I went back to the farm again after dark and had a great time. I wore a headlamp, the kind made for bicyclists, and it made walking around much easier. The cats were fun - the headlamp caused a reflection of their eyes that made the porch on the red house look like it was decorated with Christmas lights. I wonder what the cats were thinking when they watched a head height headlamp aimed at them. There are some new cats moving in. They have the same coloring and small size as my cats, but I can tell they are new because I hardly get to see them - they disappear the minute they spot me. They're probably coming from the big barn that's across the street from my west-side neighbors, there has been a lot of crossbreeding between that feral colony and mine for years. Maybe there was a bumper crop of babies over there, too, and they didn't have a big die-off.

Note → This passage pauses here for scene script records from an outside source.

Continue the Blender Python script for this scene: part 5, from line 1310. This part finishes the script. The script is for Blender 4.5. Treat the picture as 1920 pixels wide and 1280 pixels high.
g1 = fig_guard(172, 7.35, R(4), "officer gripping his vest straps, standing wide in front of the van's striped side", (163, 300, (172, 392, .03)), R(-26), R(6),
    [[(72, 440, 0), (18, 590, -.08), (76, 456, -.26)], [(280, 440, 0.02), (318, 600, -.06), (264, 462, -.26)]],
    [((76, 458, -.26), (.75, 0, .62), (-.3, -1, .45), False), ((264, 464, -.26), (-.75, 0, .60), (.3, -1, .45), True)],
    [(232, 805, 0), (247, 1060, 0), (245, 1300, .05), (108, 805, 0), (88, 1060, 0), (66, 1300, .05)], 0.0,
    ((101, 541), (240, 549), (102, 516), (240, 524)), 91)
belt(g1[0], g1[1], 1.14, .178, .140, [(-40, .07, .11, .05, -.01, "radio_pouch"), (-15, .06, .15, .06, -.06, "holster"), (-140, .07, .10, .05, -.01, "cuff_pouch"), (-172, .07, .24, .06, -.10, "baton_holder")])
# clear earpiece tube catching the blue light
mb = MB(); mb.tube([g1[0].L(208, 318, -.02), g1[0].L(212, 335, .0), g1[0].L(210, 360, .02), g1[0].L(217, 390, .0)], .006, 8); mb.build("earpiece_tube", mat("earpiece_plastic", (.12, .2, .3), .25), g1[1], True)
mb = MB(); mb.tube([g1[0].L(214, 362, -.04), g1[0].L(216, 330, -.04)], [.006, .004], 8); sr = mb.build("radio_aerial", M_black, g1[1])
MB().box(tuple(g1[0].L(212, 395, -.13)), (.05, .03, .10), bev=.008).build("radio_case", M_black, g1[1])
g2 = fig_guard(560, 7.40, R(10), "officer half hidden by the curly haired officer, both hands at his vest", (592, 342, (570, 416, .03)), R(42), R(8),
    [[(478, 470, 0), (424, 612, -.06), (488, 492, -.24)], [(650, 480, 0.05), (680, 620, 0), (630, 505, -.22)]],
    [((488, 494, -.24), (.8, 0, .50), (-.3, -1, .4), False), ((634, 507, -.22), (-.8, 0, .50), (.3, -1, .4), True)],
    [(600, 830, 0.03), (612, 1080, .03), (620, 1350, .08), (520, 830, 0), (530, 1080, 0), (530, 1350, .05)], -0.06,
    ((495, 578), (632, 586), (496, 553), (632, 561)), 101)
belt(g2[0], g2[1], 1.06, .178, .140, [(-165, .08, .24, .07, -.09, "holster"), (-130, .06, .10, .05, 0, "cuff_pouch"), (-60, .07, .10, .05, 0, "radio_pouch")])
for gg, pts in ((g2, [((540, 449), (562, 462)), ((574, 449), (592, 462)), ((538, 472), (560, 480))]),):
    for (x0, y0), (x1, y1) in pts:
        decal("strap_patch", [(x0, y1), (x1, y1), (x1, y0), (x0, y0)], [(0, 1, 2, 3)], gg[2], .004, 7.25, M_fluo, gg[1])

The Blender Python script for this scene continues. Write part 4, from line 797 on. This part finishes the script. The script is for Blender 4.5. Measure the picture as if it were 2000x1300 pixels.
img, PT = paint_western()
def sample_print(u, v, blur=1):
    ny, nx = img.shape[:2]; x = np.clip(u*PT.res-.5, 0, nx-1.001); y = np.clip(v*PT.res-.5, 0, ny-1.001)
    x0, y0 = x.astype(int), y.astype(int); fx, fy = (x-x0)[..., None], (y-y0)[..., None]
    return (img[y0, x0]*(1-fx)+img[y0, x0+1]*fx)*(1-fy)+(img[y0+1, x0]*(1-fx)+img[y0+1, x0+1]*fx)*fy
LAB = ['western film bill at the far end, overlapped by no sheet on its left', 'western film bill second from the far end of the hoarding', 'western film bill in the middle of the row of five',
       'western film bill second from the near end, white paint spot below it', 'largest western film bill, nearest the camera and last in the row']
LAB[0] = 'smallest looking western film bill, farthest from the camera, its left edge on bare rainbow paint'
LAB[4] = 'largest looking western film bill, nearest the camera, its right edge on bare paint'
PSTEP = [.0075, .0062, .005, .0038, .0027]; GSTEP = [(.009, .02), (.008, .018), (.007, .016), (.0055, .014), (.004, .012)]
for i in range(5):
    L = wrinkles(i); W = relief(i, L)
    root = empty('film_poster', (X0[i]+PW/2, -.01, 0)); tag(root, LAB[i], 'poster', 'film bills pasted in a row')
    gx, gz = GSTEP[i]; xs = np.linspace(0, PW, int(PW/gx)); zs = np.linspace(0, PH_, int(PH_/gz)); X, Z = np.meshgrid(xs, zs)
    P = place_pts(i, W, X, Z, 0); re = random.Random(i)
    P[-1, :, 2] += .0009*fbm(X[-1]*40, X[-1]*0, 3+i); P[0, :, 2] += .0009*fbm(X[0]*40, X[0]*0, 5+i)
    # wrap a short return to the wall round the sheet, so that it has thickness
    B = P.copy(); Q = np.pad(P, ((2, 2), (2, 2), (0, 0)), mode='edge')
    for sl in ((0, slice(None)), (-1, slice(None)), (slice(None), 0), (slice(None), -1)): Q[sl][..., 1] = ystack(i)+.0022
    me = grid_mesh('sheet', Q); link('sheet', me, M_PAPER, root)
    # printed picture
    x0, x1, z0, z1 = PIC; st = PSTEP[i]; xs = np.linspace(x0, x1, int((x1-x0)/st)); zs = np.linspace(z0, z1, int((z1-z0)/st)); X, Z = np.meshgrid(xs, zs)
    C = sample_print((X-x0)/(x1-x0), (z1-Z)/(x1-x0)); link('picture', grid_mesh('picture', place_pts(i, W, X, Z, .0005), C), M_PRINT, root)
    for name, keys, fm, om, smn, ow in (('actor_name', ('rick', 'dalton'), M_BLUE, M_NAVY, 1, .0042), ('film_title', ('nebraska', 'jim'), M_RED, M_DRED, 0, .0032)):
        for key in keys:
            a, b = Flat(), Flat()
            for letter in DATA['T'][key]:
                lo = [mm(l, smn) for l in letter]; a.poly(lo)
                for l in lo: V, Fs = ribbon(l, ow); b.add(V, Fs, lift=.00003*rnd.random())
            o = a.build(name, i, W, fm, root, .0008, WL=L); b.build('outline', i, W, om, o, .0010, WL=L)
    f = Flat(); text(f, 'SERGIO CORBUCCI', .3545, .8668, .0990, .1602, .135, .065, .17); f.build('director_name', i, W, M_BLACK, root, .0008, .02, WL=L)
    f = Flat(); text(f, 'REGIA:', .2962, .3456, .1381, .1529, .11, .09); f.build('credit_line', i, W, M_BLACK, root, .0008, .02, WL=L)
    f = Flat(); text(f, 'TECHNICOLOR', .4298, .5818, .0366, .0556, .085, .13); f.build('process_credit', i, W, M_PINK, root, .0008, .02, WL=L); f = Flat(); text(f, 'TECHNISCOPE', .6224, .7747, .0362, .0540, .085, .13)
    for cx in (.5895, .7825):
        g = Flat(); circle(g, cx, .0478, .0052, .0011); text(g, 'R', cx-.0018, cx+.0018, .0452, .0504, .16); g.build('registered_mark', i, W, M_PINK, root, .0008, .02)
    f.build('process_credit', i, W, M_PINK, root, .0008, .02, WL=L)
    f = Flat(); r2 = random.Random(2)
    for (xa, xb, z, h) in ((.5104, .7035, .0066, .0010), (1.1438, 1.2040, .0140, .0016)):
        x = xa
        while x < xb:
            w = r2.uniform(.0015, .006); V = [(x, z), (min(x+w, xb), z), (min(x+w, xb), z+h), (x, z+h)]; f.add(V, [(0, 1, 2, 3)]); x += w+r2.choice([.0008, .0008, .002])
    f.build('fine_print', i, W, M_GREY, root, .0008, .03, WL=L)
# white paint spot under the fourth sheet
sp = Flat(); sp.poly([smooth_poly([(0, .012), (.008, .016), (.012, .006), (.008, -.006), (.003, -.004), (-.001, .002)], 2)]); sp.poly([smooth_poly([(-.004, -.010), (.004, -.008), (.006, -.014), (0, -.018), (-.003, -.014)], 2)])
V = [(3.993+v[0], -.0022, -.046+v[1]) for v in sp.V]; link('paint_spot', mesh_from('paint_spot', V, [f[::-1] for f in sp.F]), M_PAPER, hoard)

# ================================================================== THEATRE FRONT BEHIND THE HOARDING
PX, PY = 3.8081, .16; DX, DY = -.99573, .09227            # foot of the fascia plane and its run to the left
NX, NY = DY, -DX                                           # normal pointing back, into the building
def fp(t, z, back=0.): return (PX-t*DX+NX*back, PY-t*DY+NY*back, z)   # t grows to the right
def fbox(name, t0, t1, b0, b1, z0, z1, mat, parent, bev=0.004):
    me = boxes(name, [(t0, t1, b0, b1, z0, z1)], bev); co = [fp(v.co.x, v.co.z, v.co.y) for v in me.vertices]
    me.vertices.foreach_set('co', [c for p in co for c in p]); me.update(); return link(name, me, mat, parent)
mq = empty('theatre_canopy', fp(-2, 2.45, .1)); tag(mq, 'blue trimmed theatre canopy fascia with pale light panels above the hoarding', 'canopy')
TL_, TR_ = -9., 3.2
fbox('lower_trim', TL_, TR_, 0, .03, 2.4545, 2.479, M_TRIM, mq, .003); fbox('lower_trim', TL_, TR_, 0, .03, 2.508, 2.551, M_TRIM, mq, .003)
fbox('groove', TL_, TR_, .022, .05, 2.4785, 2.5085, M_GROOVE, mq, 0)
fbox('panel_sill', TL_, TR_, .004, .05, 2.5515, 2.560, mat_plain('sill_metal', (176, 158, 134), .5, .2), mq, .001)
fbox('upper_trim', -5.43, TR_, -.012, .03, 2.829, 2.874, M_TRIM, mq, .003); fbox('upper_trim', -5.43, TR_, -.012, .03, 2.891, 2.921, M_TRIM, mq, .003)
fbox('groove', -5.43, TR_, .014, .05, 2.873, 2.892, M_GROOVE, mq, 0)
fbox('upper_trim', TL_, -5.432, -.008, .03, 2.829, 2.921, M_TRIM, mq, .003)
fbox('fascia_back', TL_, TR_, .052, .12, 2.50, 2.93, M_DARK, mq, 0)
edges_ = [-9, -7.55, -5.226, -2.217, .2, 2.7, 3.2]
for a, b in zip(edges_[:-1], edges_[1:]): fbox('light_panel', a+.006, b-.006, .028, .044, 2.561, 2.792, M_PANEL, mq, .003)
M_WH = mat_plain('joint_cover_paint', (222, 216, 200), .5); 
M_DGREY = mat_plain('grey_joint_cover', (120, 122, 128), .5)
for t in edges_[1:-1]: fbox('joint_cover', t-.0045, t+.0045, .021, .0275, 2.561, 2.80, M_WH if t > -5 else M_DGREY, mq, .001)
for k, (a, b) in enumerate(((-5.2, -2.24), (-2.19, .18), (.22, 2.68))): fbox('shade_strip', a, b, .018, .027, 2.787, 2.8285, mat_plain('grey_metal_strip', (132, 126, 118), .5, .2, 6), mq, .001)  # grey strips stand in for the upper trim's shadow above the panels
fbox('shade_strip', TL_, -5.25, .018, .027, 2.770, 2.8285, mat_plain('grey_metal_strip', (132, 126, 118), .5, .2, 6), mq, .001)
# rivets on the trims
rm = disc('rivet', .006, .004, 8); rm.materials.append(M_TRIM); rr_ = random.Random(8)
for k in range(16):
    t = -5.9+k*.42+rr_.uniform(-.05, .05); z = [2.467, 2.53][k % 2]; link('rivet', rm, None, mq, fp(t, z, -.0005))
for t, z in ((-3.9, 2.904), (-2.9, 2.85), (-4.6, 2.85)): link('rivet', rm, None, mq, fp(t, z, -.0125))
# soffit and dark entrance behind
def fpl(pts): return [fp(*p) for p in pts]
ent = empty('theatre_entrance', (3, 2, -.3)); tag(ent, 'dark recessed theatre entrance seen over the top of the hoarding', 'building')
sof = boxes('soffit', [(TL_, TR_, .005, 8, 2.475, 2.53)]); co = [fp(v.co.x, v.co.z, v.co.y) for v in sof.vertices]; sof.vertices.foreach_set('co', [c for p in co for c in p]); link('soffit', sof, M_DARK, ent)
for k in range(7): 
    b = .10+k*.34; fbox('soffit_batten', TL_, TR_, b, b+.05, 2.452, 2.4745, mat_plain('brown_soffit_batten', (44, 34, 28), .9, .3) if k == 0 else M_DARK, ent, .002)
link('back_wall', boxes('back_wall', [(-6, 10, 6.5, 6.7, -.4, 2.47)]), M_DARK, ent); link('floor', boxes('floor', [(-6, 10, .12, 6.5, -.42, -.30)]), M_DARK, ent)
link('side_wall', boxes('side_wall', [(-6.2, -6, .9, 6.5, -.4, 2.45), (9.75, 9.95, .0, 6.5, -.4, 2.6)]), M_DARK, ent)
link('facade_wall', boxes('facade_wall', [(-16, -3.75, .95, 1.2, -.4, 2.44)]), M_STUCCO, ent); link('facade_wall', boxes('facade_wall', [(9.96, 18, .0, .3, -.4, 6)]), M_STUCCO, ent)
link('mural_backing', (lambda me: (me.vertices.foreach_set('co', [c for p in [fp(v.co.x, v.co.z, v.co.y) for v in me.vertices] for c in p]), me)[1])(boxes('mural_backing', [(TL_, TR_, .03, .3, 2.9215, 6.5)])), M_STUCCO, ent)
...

New cats as scared as these are might not even stay around, they might just be checking out the possibilities. I don't know if anyone feeds the cats over there anymore, Carol, the woman who used to feed them died several years ago. I don't even know who lives in the tenant house there now - it might not even be a tenant house anymore. Part of that land was sold and a giant house, that looks like a great big gray and gloomy orphanage, was built in the field behind the tenant house. I've never seen any people near either house since the orphanage was built.

Anyway, Gibby is back in his giant doghouse, and the heat is on. I'm carrying a doggy door and some new tools for installing it around in the car - but it's way too cold to install it.

Tuesday, December 2, 2008

Gibby is a Guard Dog

The gas man was coming today to turn the gas on in Gibby's house, so I moved Gibby and his cable to a far part of the yard. I fastened his cable to the steel supports of my old two horse trailer and the first thing Gibby did was move the trailer sideways - that is one powerful dog!
He had a mean sounding bark for the gas man and I was glad I had moved him out of range. He stopped barking when I told him it was okay, and that made him look like a really well trained dog. While I went with the gas man to check the furnace, Gibby had fun getting himself into a real tangle. What he did to that cable reminded me of the game we used to play on the playground when I was a kid that we called "Chinese Puzzle" - kids would grab hands in a circle and then tangle up together and let the person who was "It" try to untangle without breaking any hand grips (I supposed today we would have to be PC and call that game by another name). Anyway, Gibby had his cable wrapped around, over and under, around a clump of little trees next to the corn crib. It also looked like he had started to pull some wood out of the corncrib. Pieces of wood, leftovers from construction projects, have been stacked in there for years. I recognized some of the wood he pulled out as being from a room renovation in the red house back in the seventies. I only use the corn crib as a storage place for dead animals. I put the cats there in case the Dept. of Ag. would want to do autopsies, which they didn't.

I finally got Gibby untangled and put him back in the pen. He was really disappointed, but I promised I would see him later.